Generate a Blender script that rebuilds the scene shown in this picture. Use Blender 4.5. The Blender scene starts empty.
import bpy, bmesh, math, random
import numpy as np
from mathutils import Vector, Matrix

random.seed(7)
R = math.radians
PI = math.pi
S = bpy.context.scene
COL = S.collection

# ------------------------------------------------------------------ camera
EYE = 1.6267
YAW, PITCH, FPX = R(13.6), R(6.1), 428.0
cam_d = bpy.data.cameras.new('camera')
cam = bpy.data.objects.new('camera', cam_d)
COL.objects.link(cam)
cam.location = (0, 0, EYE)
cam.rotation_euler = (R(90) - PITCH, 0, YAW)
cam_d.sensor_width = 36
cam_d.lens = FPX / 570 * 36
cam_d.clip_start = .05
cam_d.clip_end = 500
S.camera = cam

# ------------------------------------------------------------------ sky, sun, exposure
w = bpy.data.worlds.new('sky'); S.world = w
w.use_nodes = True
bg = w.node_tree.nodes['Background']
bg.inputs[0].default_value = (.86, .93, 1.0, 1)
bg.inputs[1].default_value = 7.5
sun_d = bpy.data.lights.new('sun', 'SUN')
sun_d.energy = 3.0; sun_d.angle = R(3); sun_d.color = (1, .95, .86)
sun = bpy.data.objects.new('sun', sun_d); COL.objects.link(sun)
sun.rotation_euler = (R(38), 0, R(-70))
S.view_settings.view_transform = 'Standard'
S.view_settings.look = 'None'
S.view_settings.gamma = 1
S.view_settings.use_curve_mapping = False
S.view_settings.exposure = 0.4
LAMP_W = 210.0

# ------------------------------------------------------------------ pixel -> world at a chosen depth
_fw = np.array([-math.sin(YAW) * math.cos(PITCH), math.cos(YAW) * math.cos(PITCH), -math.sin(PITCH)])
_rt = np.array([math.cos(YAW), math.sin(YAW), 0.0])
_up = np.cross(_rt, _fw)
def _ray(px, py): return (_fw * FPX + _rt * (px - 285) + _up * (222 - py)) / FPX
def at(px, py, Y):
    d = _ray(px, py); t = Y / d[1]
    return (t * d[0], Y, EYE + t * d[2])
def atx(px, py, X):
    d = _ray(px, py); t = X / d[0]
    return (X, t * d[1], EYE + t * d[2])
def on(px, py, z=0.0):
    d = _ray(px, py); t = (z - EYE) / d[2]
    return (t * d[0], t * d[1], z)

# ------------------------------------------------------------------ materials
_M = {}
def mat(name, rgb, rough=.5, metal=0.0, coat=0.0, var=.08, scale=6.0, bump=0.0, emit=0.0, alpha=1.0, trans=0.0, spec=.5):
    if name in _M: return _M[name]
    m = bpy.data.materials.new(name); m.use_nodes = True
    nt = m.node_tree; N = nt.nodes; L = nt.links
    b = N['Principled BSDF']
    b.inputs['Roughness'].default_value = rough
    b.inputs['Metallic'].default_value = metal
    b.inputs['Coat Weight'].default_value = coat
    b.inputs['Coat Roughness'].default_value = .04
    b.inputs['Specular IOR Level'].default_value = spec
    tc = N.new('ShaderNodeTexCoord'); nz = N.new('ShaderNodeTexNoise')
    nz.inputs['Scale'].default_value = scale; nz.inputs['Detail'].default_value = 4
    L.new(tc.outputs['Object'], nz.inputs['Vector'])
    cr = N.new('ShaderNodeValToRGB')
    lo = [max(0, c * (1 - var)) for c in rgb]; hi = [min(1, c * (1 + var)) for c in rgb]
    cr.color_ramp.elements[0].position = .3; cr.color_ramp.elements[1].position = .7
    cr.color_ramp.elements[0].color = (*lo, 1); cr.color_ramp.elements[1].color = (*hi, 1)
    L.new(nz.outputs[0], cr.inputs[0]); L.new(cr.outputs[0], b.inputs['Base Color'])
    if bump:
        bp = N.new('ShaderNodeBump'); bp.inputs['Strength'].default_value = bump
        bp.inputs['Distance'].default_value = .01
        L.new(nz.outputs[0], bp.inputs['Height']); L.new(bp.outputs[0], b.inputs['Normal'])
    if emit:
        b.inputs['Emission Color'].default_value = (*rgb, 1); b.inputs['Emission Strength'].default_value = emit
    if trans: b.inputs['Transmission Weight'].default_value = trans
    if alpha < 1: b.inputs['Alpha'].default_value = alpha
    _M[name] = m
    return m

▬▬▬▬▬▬

*What to do*
From the first line of the data through the line with "COL = S.collection", quote each line exactly and add nothing else.

*Correct result*
Generate a Blender script that rebuilds the scene shown in this picture. Use Blender 4.5. The Blender scene starts empty.
import bpy, bmesh, math, random
import numpy as np
from mathutils import Vector, Matrix

random.seed(7)
R = math.radians
PI = math.pi
S = bpy.context.scene
COL = S.collection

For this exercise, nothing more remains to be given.